## Data listing
Begin

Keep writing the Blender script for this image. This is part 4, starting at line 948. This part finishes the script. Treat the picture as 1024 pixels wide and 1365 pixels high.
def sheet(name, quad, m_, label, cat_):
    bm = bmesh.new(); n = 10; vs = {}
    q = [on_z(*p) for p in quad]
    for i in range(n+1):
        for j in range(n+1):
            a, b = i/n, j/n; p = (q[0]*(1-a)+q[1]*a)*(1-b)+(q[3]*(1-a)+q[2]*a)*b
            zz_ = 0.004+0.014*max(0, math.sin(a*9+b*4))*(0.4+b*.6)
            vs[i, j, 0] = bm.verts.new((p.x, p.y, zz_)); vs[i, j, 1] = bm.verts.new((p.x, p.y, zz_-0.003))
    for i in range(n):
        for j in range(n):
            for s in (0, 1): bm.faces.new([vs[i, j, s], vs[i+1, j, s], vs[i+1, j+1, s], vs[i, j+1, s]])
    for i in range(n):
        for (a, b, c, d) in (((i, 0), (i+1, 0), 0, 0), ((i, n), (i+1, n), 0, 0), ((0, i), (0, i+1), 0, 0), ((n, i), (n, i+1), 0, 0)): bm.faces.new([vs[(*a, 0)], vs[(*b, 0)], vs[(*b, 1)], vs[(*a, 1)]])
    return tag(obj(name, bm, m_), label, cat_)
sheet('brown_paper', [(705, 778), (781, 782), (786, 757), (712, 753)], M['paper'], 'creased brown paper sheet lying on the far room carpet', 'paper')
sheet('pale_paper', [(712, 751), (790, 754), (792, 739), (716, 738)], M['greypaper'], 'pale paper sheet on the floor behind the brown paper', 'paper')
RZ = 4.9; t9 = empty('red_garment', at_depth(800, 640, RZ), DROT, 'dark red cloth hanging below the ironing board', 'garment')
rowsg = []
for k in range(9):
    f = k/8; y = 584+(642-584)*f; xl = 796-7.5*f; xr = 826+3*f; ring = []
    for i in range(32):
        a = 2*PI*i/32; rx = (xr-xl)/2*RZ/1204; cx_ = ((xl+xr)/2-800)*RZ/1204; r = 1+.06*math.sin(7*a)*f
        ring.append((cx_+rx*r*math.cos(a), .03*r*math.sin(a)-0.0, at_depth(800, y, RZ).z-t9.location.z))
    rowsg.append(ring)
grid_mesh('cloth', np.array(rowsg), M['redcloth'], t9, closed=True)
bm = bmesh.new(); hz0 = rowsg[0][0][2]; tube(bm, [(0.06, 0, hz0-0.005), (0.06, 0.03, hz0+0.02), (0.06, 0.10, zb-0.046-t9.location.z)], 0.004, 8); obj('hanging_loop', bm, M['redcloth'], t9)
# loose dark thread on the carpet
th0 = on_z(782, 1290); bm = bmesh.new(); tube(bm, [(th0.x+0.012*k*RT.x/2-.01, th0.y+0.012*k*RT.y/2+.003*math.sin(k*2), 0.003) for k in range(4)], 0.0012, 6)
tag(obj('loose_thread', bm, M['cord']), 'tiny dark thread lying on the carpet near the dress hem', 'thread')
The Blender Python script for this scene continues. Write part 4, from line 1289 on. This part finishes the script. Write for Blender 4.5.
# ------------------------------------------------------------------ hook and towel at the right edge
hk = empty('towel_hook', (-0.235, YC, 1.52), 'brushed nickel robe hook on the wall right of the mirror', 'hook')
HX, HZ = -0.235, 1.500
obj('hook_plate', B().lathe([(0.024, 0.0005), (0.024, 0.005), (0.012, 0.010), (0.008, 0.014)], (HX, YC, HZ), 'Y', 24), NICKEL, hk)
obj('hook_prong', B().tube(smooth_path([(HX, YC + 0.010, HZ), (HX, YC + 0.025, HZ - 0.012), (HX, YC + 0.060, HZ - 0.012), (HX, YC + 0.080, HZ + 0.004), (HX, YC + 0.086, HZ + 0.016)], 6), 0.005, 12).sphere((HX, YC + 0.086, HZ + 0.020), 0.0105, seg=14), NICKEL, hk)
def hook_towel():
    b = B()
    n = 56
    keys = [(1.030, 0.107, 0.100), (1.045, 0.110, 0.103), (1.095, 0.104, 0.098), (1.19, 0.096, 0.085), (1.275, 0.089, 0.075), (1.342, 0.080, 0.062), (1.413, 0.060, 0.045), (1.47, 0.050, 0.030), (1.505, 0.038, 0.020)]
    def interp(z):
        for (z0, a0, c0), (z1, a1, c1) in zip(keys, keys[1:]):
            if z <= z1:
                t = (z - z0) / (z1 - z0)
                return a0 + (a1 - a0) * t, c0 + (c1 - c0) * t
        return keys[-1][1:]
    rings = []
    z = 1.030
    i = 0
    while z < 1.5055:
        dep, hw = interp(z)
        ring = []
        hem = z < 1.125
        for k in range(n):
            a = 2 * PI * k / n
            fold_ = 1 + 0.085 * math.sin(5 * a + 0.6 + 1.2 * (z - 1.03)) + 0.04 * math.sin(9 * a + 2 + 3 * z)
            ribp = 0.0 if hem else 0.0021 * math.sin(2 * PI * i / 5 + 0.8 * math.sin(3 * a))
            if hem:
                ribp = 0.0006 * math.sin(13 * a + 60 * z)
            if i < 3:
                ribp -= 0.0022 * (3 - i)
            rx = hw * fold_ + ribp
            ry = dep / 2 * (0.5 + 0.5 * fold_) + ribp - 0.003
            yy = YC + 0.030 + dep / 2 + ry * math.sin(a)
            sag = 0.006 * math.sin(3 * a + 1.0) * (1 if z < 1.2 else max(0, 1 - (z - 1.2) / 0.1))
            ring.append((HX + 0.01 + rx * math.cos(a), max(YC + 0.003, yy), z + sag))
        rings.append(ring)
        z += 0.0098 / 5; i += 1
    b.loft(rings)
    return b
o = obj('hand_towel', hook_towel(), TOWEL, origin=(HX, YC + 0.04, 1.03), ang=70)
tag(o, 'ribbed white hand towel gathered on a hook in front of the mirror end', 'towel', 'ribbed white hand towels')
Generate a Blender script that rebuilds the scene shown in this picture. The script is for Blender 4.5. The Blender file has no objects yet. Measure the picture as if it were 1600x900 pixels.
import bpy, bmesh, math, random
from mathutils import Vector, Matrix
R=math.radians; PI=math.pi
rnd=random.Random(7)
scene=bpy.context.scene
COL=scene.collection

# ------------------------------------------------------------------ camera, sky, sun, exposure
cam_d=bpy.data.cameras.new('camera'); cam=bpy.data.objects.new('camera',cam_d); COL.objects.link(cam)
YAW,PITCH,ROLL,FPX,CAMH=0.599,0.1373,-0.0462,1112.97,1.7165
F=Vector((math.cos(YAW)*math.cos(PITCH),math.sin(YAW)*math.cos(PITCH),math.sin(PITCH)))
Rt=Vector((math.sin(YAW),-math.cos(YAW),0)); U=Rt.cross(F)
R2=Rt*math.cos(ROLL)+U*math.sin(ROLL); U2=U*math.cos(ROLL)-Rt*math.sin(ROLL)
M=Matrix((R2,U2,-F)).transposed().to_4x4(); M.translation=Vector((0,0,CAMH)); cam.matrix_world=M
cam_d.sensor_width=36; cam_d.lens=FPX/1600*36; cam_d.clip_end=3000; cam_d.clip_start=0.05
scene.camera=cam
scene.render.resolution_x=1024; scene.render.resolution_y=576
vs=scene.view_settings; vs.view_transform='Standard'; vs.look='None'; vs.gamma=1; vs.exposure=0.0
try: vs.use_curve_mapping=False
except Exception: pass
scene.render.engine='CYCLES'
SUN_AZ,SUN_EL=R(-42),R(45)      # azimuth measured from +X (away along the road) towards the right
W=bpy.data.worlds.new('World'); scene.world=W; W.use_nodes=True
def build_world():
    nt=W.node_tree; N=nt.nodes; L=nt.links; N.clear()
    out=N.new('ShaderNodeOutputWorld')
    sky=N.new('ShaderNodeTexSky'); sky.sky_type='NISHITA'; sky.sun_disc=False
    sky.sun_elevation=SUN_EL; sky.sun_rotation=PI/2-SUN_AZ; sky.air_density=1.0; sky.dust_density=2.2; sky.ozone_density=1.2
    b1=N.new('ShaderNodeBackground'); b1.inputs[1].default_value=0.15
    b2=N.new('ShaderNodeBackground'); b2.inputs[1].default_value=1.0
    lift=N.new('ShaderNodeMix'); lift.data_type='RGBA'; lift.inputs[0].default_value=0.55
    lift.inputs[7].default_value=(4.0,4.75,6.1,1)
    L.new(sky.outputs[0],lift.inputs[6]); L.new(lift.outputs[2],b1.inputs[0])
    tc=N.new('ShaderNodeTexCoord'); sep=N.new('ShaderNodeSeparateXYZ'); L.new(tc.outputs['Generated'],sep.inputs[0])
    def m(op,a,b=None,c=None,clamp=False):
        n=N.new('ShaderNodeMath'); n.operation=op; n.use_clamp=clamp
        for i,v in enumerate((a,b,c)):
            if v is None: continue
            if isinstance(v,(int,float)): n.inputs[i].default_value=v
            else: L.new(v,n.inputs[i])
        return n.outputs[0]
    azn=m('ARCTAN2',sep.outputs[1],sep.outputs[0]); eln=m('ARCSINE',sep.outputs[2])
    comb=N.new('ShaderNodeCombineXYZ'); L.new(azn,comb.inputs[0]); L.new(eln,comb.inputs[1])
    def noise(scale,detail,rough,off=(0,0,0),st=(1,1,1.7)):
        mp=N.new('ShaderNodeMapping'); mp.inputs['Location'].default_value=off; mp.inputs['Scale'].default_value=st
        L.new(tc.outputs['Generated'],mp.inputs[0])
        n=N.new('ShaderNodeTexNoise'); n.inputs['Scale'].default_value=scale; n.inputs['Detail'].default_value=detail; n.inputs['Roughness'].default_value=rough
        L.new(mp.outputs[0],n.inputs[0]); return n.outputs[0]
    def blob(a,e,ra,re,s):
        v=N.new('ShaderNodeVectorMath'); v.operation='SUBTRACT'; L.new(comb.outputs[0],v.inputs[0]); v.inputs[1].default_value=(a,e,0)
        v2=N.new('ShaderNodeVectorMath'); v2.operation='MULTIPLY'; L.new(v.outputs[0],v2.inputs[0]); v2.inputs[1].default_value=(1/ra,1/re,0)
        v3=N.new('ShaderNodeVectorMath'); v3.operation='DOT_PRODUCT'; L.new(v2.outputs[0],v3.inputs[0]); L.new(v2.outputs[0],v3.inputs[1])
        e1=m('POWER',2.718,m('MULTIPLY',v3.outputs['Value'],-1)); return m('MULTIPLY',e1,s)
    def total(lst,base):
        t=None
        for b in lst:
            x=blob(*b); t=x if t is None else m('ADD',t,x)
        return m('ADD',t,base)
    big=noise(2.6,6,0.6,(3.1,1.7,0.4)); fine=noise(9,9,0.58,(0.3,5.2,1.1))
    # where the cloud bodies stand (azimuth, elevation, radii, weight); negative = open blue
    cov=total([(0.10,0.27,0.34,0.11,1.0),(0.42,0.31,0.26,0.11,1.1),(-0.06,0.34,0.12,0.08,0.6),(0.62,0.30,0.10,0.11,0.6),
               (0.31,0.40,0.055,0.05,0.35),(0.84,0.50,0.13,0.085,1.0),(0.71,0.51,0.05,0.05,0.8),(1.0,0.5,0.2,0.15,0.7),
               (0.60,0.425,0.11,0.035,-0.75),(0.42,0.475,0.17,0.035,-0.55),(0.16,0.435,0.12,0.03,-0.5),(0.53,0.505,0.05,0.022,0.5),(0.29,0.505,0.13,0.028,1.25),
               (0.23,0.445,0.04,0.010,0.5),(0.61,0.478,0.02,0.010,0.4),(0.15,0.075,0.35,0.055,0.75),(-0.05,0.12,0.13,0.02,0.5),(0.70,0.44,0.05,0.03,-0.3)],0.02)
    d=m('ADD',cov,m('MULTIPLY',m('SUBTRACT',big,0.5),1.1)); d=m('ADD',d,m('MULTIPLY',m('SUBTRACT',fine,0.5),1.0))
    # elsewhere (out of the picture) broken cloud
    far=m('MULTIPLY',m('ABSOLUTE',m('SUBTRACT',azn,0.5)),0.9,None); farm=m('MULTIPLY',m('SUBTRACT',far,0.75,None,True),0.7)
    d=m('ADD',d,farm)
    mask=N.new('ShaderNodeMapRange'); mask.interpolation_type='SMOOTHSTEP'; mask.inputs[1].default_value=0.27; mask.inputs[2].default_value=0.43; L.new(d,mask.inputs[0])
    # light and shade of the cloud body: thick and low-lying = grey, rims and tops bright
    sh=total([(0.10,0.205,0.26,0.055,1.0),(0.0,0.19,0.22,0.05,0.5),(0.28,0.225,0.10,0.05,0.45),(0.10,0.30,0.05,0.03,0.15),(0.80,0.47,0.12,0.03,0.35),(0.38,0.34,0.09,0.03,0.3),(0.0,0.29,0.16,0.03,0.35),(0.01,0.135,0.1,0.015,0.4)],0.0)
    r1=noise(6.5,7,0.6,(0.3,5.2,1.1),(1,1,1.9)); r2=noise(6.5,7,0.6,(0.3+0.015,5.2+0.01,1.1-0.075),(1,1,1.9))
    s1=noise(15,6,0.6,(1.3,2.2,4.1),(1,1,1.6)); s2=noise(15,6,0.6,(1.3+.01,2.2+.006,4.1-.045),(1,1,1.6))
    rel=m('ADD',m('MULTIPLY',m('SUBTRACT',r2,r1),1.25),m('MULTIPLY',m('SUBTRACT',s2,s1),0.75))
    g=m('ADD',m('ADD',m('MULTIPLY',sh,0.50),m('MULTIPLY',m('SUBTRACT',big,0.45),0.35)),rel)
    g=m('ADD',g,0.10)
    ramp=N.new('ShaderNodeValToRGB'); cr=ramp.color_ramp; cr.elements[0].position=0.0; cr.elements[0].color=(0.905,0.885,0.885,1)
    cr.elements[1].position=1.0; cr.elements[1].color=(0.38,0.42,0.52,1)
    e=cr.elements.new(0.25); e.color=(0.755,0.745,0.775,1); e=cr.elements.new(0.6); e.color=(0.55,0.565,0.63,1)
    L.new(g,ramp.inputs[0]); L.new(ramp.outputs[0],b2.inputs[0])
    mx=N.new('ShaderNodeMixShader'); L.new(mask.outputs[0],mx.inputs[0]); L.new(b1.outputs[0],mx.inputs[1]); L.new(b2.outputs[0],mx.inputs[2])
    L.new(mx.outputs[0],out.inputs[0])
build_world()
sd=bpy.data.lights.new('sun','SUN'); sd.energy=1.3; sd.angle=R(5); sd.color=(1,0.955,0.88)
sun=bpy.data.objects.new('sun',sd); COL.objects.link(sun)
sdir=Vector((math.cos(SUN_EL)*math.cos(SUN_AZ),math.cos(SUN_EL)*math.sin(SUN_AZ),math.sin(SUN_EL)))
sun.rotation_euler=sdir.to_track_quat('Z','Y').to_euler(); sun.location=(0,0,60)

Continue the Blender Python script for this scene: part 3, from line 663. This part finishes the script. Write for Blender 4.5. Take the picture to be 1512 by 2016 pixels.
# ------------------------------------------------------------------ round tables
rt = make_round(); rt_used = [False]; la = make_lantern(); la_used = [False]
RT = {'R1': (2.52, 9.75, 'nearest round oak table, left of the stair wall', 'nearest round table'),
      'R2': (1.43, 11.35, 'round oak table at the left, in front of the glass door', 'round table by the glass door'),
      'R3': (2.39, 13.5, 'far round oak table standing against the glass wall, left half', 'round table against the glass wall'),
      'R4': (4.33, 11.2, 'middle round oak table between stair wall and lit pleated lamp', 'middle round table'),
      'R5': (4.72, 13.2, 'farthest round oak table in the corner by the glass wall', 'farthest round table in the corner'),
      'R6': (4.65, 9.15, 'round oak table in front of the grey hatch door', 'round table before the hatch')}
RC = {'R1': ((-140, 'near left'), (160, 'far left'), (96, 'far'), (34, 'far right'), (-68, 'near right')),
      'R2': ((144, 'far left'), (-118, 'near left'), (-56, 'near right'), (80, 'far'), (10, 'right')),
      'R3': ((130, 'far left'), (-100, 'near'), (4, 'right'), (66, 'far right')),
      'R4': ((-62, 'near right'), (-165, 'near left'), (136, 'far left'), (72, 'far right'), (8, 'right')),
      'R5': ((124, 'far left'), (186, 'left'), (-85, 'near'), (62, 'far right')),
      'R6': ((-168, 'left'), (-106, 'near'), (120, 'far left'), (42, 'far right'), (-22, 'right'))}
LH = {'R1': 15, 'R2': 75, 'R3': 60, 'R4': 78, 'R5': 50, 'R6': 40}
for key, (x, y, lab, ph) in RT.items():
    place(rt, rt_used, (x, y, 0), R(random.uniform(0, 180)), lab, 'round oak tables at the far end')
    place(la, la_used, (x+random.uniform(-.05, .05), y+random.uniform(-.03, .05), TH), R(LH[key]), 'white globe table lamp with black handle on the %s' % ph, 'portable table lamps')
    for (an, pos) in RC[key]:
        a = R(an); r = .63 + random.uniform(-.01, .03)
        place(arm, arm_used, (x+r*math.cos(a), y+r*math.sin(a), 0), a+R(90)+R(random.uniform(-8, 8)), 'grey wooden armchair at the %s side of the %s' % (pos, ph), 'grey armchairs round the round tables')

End

## Problem details
Using the data above, reproduce exactly the lines from the line that contains "Generate a Blender" through the line that contains "COL=scene.collection", including both.

## The reply
Generate a Blender script that rebuilds the scene shown in this picture. The script is for Blender 4.5. The Blender file has no objects yet. Measure the picture as if it were 1600x900 pixels.
import bpy, bmesh, math, random
from mathutils import Vector, Matrix
R=math.radians; PI=math.pi
rnd=random.Random(7)
scene=bpy.context.scene
COL=scene.collection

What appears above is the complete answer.